— Start of SUPPLIED INFORMATION —

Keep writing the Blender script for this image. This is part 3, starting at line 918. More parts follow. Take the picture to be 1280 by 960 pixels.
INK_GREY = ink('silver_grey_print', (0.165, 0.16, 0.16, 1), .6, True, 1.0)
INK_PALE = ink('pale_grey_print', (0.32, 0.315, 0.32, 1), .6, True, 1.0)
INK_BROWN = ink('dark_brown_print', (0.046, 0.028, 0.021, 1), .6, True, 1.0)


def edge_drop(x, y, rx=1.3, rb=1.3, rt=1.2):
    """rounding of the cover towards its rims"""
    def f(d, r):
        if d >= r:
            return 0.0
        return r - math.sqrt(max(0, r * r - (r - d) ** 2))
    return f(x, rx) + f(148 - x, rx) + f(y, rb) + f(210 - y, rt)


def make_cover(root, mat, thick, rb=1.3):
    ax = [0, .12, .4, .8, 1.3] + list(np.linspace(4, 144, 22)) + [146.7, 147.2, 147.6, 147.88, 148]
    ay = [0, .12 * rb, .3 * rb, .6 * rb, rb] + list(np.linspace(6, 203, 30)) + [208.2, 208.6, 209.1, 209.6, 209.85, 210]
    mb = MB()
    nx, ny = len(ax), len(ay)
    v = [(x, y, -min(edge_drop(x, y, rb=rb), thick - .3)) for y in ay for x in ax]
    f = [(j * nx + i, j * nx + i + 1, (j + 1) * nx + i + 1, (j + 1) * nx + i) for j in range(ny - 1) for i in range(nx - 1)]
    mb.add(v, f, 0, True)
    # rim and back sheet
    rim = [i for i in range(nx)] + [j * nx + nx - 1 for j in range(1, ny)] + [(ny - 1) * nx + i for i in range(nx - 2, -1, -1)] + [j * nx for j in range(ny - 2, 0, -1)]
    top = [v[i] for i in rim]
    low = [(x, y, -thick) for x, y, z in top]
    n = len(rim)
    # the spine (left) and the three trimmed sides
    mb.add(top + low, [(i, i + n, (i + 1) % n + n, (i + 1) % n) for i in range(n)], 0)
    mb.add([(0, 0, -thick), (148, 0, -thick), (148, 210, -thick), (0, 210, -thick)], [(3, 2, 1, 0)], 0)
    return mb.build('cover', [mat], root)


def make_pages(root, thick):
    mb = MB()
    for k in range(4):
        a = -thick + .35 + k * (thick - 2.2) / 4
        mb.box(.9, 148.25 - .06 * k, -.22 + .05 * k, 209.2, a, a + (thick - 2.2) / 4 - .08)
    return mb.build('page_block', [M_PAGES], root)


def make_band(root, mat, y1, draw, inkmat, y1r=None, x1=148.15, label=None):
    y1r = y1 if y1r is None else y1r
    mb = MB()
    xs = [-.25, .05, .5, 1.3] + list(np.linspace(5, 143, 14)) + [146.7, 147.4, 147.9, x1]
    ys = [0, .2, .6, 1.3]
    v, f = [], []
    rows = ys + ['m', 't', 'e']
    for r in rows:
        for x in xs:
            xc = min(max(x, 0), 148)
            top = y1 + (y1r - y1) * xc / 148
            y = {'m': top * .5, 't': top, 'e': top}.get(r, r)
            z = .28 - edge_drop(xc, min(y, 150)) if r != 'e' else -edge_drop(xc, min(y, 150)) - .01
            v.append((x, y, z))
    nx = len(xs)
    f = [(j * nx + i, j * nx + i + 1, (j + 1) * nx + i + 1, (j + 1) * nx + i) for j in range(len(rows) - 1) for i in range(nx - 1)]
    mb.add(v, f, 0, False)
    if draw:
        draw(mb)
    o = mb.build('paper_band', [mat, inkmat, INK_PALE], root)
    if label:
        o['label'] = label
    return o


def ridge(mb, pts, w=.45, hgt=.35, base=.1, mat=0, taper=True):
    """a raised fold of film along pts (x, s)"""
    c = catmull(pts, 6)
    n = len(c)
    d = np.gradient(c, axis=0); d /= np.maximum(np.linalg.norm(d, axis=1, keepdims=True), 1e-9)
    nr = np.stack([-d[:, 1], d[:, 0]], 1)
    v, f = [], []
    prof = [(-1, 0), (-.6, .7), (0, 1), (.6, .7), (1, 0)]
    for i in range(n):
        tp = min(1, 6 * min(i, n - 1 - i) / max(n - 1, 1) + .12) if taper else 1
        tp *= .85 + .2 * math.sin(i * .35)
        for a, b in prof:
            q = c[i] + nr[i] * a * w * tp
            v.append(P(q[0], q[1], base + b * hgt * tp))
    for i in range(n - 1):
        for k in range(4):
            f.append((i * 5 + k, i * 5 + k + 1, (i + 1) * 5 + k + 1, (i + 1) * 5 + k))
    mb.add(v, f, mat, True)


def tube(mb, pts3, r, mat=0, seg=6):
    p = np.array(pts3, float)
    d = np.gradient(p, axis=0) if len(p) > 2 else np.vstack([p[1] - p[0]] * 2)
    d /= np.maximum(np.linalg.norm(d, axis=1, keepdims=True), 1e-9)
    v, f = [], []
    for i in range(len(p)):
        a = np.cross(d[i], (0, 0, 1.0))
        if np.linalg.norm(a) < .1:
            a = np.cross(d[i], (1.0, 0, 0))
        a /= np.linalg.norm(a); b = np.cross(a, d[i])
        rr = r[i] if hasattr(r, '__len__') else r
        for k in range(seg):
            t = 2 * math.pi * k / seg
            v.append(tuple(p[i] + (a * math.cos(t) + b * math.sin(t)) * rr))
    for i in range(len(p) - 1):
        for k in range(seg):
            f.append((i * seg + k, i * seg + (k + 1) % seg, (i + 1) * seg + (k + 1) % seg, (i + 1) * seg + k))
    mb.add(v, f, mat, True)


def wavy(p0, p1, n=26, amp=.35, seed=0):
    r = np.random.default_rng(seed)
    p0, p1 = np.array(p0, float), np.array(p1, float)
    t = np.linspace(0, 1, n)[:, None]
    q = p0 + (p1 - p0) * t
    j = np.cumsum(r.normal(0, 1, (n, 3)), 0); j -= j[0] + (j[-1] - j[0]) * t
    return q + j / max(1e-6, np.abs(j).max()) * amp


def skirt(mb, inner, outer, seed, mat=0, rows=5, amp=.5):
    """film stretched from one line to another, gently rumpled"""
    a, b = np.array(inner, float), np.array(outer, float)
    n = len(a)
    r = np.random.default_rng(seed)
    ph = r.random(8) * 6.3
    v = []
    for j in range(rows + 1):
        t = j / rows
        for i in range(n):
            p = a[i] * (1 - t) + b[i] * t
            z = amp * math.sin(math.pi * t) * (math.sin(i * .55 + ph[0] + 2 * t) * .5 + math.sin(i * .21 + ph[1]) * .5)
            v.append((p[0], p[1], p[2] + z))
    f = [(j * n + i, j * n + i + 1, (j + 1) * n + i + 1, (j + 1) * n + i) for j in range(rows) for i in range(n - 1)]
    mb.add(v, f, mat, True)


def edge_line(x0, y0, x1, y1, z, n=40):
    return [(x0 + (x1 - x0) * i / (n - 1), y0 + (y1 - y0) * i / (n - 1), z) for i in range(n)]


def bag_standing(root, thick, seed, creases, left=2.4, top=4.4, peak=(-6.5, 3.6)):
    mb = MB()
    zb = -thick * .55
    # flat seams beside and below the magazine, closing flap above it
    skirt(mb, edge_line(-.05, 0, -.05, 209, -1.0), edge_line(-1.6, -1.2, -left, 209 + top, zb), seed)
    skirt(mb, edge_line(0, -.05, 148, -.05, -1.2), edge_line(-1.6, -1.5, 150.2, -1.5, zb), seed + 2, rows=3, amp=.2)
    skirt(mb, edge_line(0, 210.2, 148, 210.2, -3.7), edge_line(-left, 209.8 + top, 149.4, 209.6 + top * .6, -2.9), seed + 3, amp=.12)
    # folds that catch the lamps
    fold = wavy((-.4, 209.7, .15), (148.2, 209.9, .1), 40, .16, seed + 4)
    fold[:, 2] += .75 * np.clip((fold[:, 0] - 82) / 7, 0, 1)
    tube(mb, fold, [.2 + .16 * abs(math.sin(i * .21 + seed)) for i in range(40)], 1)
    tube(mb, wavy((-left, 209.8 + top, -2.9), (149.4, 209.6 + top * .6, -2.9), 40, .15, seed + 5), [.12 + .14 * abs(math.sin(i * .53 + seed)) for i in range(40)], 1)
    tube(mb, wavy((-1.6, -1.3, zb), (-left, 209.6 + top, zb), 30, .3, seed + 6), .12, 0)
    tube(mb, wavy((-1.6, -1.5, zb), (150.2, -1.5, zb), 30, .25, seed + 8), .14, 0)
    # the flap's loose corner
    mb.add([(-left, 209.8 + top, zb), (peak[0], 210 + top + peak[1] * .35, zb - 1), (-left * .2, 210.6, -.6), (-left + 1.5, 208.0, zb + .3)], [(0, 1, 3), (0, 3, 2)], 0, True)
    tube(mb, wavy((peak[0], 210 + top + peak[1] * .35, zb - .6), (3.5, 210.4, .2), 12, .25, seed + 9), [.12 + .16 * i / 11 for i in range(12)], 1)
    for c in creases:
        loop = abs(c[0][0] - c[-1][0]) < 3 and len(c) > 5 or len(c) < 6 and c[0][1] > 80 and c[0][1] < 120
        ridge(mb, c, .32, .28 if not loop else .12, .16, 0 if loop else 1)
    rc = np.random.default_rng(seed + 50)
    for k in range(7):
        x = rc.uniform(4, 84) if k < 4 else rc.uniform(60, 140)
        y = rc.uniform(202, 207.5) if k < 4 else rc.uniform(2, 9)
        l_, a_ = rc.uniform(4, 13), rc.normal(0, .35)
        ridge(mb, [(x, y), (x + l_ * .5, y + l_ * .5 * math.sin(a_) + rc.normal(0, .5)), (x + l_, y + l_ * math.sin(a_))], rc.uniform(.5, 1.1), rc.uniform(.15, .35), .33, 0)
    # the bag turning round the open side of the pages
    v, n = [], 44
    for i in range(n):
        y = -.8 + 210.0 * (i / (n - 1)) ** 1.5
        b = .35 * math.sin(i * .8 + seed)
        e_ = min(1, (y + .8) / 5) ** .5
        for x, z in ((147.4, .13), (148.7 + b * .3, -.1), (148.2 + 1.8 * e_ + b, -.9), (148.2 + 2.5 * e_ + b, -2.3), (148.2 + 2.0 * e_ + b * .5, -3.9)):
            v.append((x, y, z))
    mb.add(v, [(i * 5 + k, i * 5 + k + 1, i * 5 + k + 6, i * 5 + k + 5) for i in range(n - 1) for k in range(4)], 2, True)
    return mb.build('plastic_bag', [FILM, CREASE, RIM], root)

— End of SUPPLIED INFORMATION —

Write down again the exact lines running from the beginning of the data to the line containing "0.021, 1), .6, True, 1.0)", with both ends included.

> **OUTPUT**
Keep writing the Blender script for this image. This is part 3, starting at line 918. More parts follow. Take the picture to be 1280 by 960 pixels.
INK_GREY = ink('silver_grey_print', (0.165, 0.16, 0.16, 1), .6, True, 1.0)
INK_PALE = ink('pale_grey_print', (0.32, 0.315, 0.32, 1), .6, True, 1.0)
INK_BROWN = ink('dark_brown_print', (0.046, 0.028, 0.021, 1), .6, True, 1.0)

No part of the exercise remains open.